Request:
Write out the listing exactly as it is given.

— Start —

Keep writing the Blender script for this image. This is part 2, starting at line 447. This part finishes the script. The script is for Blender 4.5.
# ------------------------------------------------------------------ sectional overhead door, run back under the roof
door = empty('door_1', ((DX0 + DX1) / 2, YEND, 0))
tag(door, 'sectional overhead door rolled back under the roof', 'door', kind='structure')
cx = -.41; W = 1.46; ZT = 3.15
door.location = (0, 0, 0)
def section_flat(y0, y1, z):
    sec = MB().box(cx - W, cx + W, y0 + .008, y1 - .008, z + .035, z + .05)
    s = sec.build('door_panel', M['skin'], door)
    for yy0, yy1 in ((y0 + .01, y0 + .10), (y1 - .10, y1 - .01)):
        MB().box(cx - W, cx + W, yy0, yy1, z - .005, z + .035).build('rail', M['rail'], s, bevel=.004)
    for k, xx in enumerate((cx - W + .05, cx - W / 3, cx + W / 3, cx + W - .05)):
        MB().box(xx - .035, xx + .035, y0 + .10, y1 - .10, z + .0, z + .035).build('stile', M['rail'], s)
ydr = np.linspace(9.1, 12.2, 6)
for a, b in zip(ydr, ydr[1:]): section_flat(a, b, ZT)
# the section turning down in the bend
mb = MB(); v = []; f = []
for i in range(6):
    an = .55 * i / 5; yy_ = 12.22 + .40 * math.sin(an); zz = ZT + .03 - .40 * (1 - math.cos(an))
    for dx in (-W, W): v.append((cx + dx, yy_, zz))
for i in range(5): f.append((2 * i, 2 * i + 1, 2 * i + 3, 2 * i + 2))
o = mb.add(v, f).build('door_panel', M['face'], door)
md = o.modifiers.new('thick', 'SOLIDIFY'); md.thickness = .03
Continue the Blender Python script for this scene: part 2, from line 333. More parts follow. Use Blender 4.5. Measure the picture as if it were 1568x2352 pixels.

— End —

Response below:
Keep writing the Blender script for this image. This is part 2, starting at line 447. This part finishes the script. The script is for Blender 4.5.
# ------------------------------------------------------------------ sectional overhead door, run back under the roof
door = empty('door_1', ((DX0 + DX1) / 2, YEND, 0))
tag(door, 'sectional overhead door rolled back under the roof', 'door', kind='structure')
cx = -.41; W = 1.46; ZT = 3.15
door.location = (0, 0, 0)
def section_flat(y0, y1, z):
    sec = MB().box(cx - W, cx + W, y0 + .008, y1 - .008, z + .035, z + .05)
    s = sec.build('door_panel', M['skin'], door)
    for yy0, yy1 in ((y0 + .01, y0 + .10), (y1 - .10, y1 - .01)):
        MB().box(cx - W, cx + W, yy0, yy1, z - .005, z + .035).build('rail', M['rail'], s, bevel=.004)
    for k, xx in enumerate((cx - W + .05, cx - W / 3, cx + W / 3, cx + W - .05)):
        MB().box(xx - .035, xx + .035, y0 + .10, y1 - .10, z + .0, z + .035).build('stile', M['rail'], s)
ydr = np.linspace(9.1, 12.2, 6)
for a, b in zip(ydr, ydr[1:]): section_flat(a, b, ZT)
# the section turning down in the bend
mb = MB(); v = []; f = []
for i in range(6):
    an = .55 * i / 5; yy_ = 12.22 + .40 * math.sin(an); zz = ZT + .03 - .40 * (1 - math.cos(an))
    for dx in (-W, W): v.append((cx + dx, yy_, zz))
for i in range(5): f.append((2 * i, 2 * i + 1, 2 * i + 3, 2 * i + 2))
o = mb.add(v, f).build('door_panel', M['face'], door)
md = o.modifiers.new('thick', 'SOLIDIFY'); md.thickness = .03
Continue the Blender Python script for this scene: part 2, from line 333. More parts follow. Use Blender 4.5. Measure the picture as if it were 1568x2352 pixels.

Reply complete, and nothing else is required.